Cher ami;
Déjà février et chaque jour, plus trois minutes de lumière. Cela est d’autant plus présent les jours sans nuage. De façon très discrète, le printemps est en marche. Le mimosa continue de resplendir et de nouvelles fleurs surgissent.
Ne l’oublions pas, l’hiver est consacré à Héphaïstos, dieu des arts, du feu et des vendanges. Les saisons scandent le rythme de la vie. Elles nous révèlent l’alternance cyclique et les éternels recommencements. Mais cela se fait dans un contexte donné. Le nôtre est étrange. Cette pandémie nous dévoile des questionnements trop oubliés et des indices pour une renaissance.
Mais pouvons-nous encore écouter, lire et en tenir compte pour enfin prendre soin de nous, condition pour prendre soin de l’autre ? N’allons-nous pas, conditionnés, formatés, reprendre vite nos anciennes et toujours présentes habitudes ? En cela, je repense à Henri Laborit. Comment oublier ce qu’il nous laisse comme message!
Il insiste en particulier sur la lucidité de nos déterminismes pour s’en libérer. Et il écrit : « Beaucoup d’êtres mourront ainsi sans jamais être nés à leur humanité, ayant confiné leurs systèmes associatifs à l’innovation marchande en couvrant de mots la nudité simpliste de leur inconscient dominateur. »
Dans ce que je vis, je souhaite partager avec toi cinq sentiments profonds :
– L’un est le silence de personnes proches. Ni le téléphone, ni le courriel n’ébranle ce silence. Sont-ils morts ?
Je ne sais.
– Un autre est notre fragilité, notre vulnérabilité, ce mot dont Bertrand Vergely a fait un très beau livre pour l’explorer.

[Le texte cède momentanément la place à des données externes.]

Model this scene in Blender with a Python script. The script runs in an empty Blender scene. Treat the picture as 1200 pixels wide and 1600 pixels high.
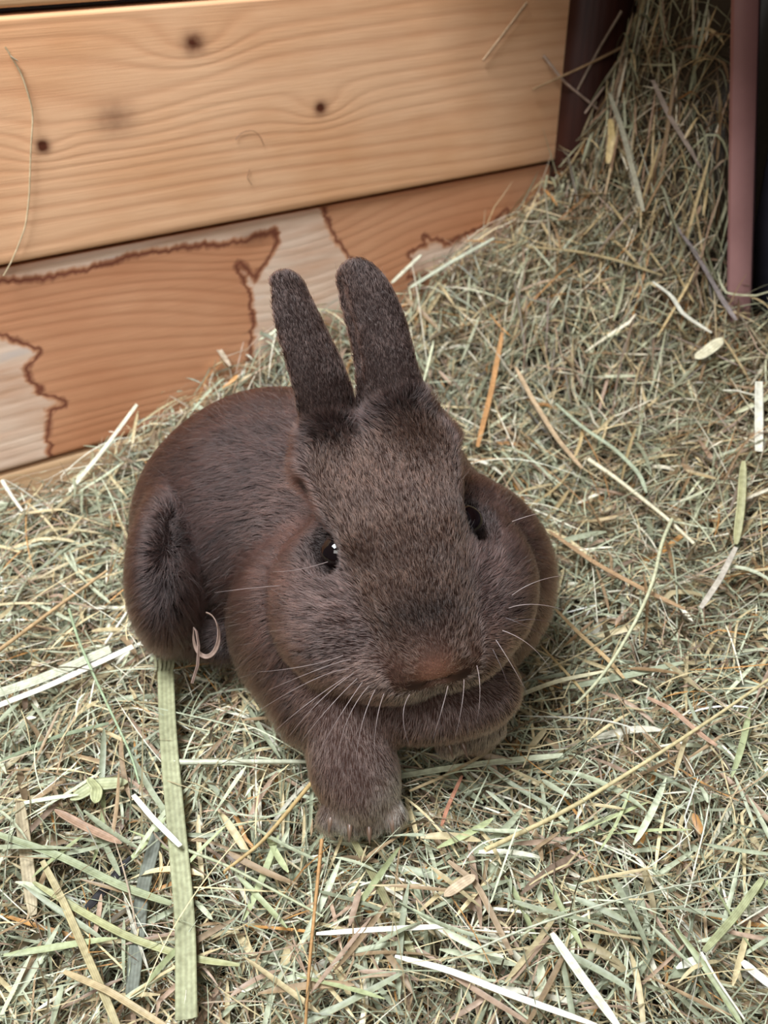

– Il y a aussi l’apport de chacun au monde. Oui je suis impressionné par la spécificité, l’unicité de l’apport de chacun. La source est celle qui traverse, vit, s’exprime dans ces apports. Quelle leçon d’humilité et de solidarité! Comment oublier l’amour ! Ce mot si galvaudé, si unique et si essentiel à la vie. Je n’en finis pas d’explorer ce mot et au-delà sa source pour exister. Il reste un mystère dans son origine et son fonctionnement.
– Enfin il y a moi. Je ne suis pas à l’origine de ma naissance, temps, lieu, parents. Mais je suis responsable de ma vie.
Une vie ne suffit pas pour parvenir à une compréhension suffisante. La sagesse est peut-être cela : cheminer avec toujours une faible compréhension, marcher lucidement, conscient de ce que nous perdons avec l’âge, mais aussi de ce que nous pouvons aussi tant nous développer ! Je me souviens avec ma dernière fille avoir souvent parlé du feu de paille et du feu de braises. Certains restent figés sur le premier. Or pour connaître le second, il convient de renoncer au premier.
Marcher, c’est renoncer pour découvrir mieux et plus connaître.
Notre vie est si courte, même si nous devions vivre 200 ou 300 ans ou plus. Sans doute certains seraient fatigués de vivre. Moi avec la santé en tout, pas du tout. Il me reste tant à faire avant de quitter la scène humaine.
Et toi, que deviens-tu ? J’espère au printemps pouvoir t’accueillir ici. Tu verras que j’avance dans mes microprojets. Tu sais, de plus en plus, je suis et manuel et intellectuel. Il s’agit là d’un découpage artificiel. Le vrai problème : comment être un humain en humanité ?
Notre rencontre sera l’occasion d’une fête simple, joyeuse, unique de plusieurs jours. Je me prépare à déguster ce temps. Il relève d’un temps long où l’amitié vit les saisons, toutes en quête du beau, du vivant
et de ce mot toujours mystérieux l’amour.